One of the most commonly used phrases used in commercial real estate negotiation jargon is “expand the pie”  –  ‘Expanding the Pie’ comes from the metaphor where people are negotiating for slices of a single pie, such that where one person gets more of the pie it is clear that the other person gets less.  For example if the only point of a negotiation is “price” then one person’s gain is indeed another person’s loss.  The idea around “expanding the pie” is if both parties in Phoenix commercial real estate work together to get a bigger pie, i.e. add additional negotiable interests, then both can have more with the same percentage division.

In many commercial real estate negotiations there is an assumption that it is indeed win-lose, such that every gain that one person makes leads to the other person losing an equal amount.   In a worst-case scenario (which is surprisingly common), the broker’s negotiation turns to conflict and quickly becomes personal.

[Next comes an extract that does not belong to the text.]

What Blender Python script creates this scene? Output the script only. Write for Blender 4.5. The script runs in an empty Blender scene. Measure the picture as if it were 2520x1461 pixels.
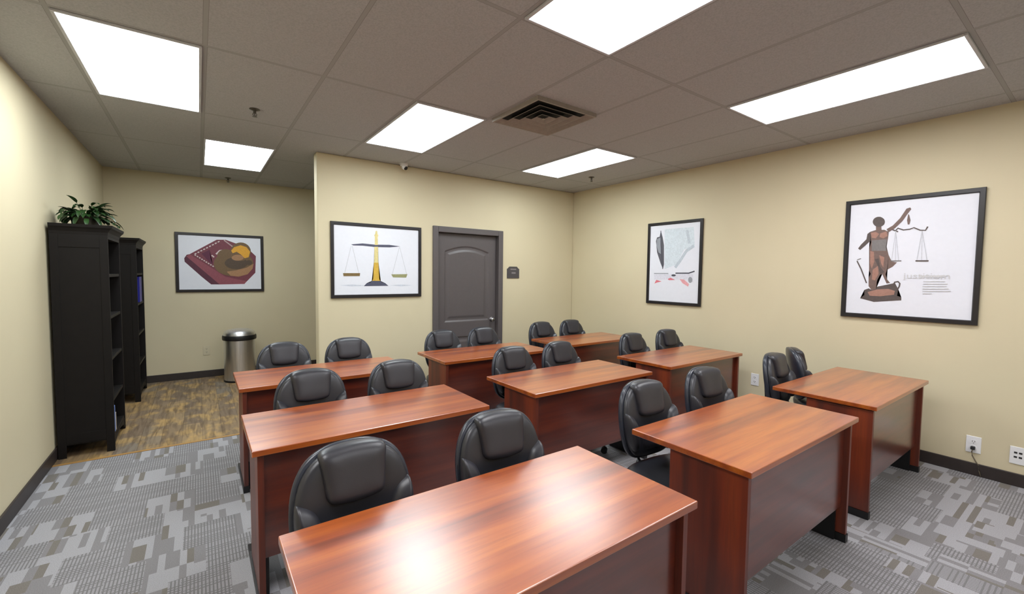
import bpy, bmesh, math, random
from mathutils import Vector, Matrix
random.seed(7)
SC = bpy.context.scene
COL = SC.collection
PI = math.pi
H = 2.78                      # ceiling height
XL, XR = -0.945, 4.81         # left and right walls
YB, YF = 5.07, 7.46           # back wall with the door, far wall of the alcove
XC = 1.05                     # corner where the alcove opens
YN = -2.9                     # wall behind the camera

# ------------------------------------------------------------------ helpers
def mesh_obj(name, bm, mat, parent=None, smooth=False, auto=None, bevel=0, seg=2):
    bmesh.ops.recalc_face_normals(bm, faces=bm.faces[:])
    me = bpy.data.meshes.new(name)
    bm.to_mesh(me); bm.free()
    if smooth or auto:
        for p in me.polygons: p.use_smooth = True
    if auto: me.set_sharp_from_angle(angle=math.radians(auto))
    me.materials.append(mat)
    o = bpy.data.objects.new(name, me); COL.objects.link(o)
    if parent: o.parent = parent
    if bevel:
        b = o.modifiers.new('bevel', 'BEVEL'); b.width = bevel; b.segments = seg; b.limit_method = 'ANGLE'; b.angle_limit = math.radians(40)
        b.harden_normals = False
    return o

def tag(o, label, cat, group=None, kind=None):
    o['label'] = label; o['category'] = cat
    if group: o['group'] = group
    if kind: o['kind'] = kind
    return o

def thing(name, label, cat, loc=(0, 0, 0), rz=0, group=None):
    o = bpy.data.objects.new(name, None); COL.objects.link(o)
    o.location = loc; o.rotation_euler = (0, 0, rz); o.empty_display_size = .05
    return tag(o, label, cat, group)

def structure(name, bm, mat, **k):
    o = mesh_obj(name, bm, mat, **k); o['kind'] = 'structure'; return o

def copy_tree(o, parent=None):
    c = o.copy(); COL.objects.link(c)
    if parent: c.parent = parent
    for ch in [x for x in list(COL.objects) if x.parent == o]: copy_tree(ch, c)
    return c

def box(bm, x0, x1, y0, y1, z0, z1):
    v = [bm.verts.new((x, y, z)) for z in (z0, z1) for y in (y0, y1) for x in (x0, x1)]
    for f in ((0,2,3,1),(4,5,7,6),(0,1,5,4),(2,6,7,3),(0,4,6,2),(1,3,7,5)): bm.faces.new([v[i] for i in f])
    return v

def boxes(*L):
    bm = bmesh.new()
    for b in L: box(bm, *b)
    return bm

def lathe(bm, prof, n=32, c=(0, 0), axis='z'):
    rings = []
    for r, z in prof:
        ring = []
        for k in range(n):
            a = 2*PI*k/n
            if axis == 'z': p = (c[0]+r*math.cos(a), c[1]+r*math.sin(a), z)
            elif axis == 'y': p = (c[0]+r*math.cos(a), z, c[1]+r*math.sin(a))
            else: p = (z, c[0]+r*math.cos(a), c[1]+r*math.sin(a))
            ring.append(bm.verts.new(p))
        rings.append(ring)
    for a, b in zip(rings, rings[1:]):
        for k in range(n): bm.faces.new((a[k], a[(k+1) % n], b[(k+1) % n], b[k]))
    for r in (rings[0], rings[-1]): bm.faces.new(r)
    return bm

def tube(bm, pts, rad, n=8, flat=1.0):
    pts = [Vector(p) for p in pts]; rings = []
    rr = rad if isinstance(rad, (list, tuple)) else [rad]*len(pts)
    for i, p in enumerate(pts):
        t = (pts[min(i+1, len(pts)-1)]-pts[max(i-1, 0)]).normalized()
        up = Vector((0, 0, 1)) if abs(t.z) < .95 else Vector((0, 1, 0))
        s = t.cross(up).normalized(); u = s.cross(t).normalized()
        rings.append([bm.verts.new(p+s*rr[i]*math.cos(2*PI*k/n)+u*rr[i]*flat*math.sin(2*PI*k/n)) for k in range(n)])
    for a, b in zip(rings, rings[1:]):
        for k in range(n): bm.faces.new((a[k], a[(k+1) % n], b[(k+1) % n], b[k]))
    bm.faces.new(rings[0]); bm.faces.new(rings[-1])
    return bm

def prism(bm, pts, f0, f1):
    """extrude a 2D outline; f0/f1 map (a,b) to 3D"""
    A = [bm.verts.new(f0(*p)) for p in pts]; B = [bm.verts.new(f1(*p)) for p in pts]
    n = len(pts)
    bm.faces.new(A); bm.faces.new(B[::-1])
    for k in range(n): bm.faces.new((A[k], B[k], B[(k+1) % n], A[(k+1) % n]))
    return bm

# ------------------------------------------------------------------ materials
def lin(c): return tuple(((x/255)/12.92 if x/255 <= .04045 else (((x/255)+.055)/1.055)**2.4) for x in c)+(1,)

class NT:
    def __init__(s, name):
        s.m = bpy.data.materials.new(name); s.m.use_nodes = True
        s.t = s.m.node_tree; s.b = s.t.nodes['Principled BSDF']
    def n(s, typ, **kw):
        o = s.t.nodes.new(typ)
        for k, v in kw.items():
            if k.startswith('_'): setattr(o, k[1:], v)
            else: o.inputs[k.replace('__', ' ')].default_value = v
        return o
    def l(s, a, b): s.t.links.new(a, b)
    def math(s, op, a, b=None, c=None):
        o = s.t.nodes.new('ShaderNodeMath'); o.operation = op
        for i, x in enumerate((a, b, c)):
            if x is None: continue
            if isinstance(x, (int, float)): o.inputs[i].default_value = x
            else: s.l(x, o.inputs[i])
        return o.outputs[0]
    def mix(s, f, a, b):
        o = s.t.nodes.new('ShaderNodeMix'); o.data_type = 'RGBA'
        for i, x in ((0, f), (6, a), (7, b)):
            if isinstance(x, (int, float, tuple)): o.inputs[i].default_value = x
            else: s.l(x, o.inputs[i])
        return o.outputs[2]
    def ramp(s, fac, stops, interp='LINEAR'):
        o = s.t.nodes.new('ShaderNodeValToRGB'); cr = o.color_ramp; cr.interpolation = interp
        while len(cr.elements) < len(stops): cr.elements.new(.5)
        for e, (p, c) in zip(cr.elements, stops): e.position = p; e.color = c
        s.l(fac, o.inputs[0]); return o.outputs[0]
    def coord(s, scale=(1, 1, 1), rot=(0, 0, 0), kind='Object'):
        tc = s.n('ShaderNodeTexCoord'); mp = s.n('ShaderNodeMapping')
        mp.inputs['Scale'].default_value = scale; mp.inputs['Rotation'].default_value = rot
        s.l(tc.outputs[kind], mp.inputs[0]); return mp.outputs[0]
    def bump(s, hgt, strength=.2, dist=.002):
        o = s.n('ShaderNodeBump'); o.inputs['Strength'].default_value = strength; o.inputs['Distance'].default_value = dist
        s.l(hgt, o.inputs['Height']); s.l(o.outputs[0], s.b.inputs['Normal'])
    def set(s, **k):
        for a, v in k.items():
            i = s.b.inputs[a.replace('__', ' ')]
            if isinstance(v, (int, float, tuple)): i.default_value = v
            else: s.l(v, i)
        return s.m

def plain(name, c, rough=.5, metal=0, spec=.5, noise=.06, nscale=30, bump=0):
    t = NT(name)
    nz = t.n('ShaderNodeTexNoise'); t.l(t.coord(), nz.inputs['Vector']); nz.inputs['Scale'].default_value = nscale
    col = lin(c)
    d = tuple(x*(1-noise) for x in col[:3])+(1,); e = tuple(min(1, x*(1+noise)) for x in col[:3])+(1,)
    t.set(Base__Color=t.ramp(nz.outputs[0], [(.3, d), (.7, e)]), Roughness=rough, Metallic=metal)
    t.b.inputs['Specular IOR Level'].default_value = spec
    if bump: t.bump(nz.outputs[0], bump)
    return t.m

def wall_mat():
    t = NT('cream_wall_paint')
    nz = t.n('ShaderNodeTexNoise'); t.l(t.coord(), nz.inputs['Vector']); nz.inputs['Scale'].default_value = 220; nz.inputs['Detail'].default_value = 3
    n2 = t.n('ShaderNodeTexNoise'); t.l(t.coord(), n2.inputs['Vector']); n2.inputs['Scale'].default_value = 1.3
    a, b = WALLC
    t.set(Base__Color=t.ramp(n2.outputs[0], [(.3, a), (.7, b)]), Roughness=.62)
    t.b.inputs['Specular IOR Level'].default_value = .3
    t.bump(nz.outputs[0], .15, .001)
    return t.m
WALLC = (lin((205, 194, 164)), lin((209, 198, 168)))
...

The sense of fair play (or even getting what I need) then goes out of the window as each player seeks to harm the other before they get harmed themselves.  In negotiations that are perceived to be “win-lose” both parties often forget about what they are actually negotiating and focus more on “winning” itself.  This attitude of “I must win” typically creates contention and deadlock at the negotiating table.

MIT defines Expanding the pie as follows:  “The process of adding elements to a negotiation which help one or both sides to gain more – a result from making negotiations more integrative. These are usually elements which are valued differently by each party and often they have the characteristic that one side will gain a little, give up nothing or suffer only a small loss in return for a great gain to the other. These elements can usually be added to almost any negotiation no matter how distributive the negotiation first appears to be.”  Although this sounds easy enough to accomplish, expanding the pie is often passed up by an inexperienced commercial real estate negotiator as both negotiators immediately begin discussing the obvious negotiable items.   Experienced Menlo Group negotiators work first to identify the underlying interests of all parties before anchoring with a price or position. It is often the questions asked before the negotiation begins that assist in constructing an offer that makes both parties better off.

Expanding the pie negotiation techniques indeed change the  frame of the Phoenix commercial real estate brokers negotiation from a zero-sum, win-lose game to a win-win scenario where both sides can benefit more by working together on mutual benefits.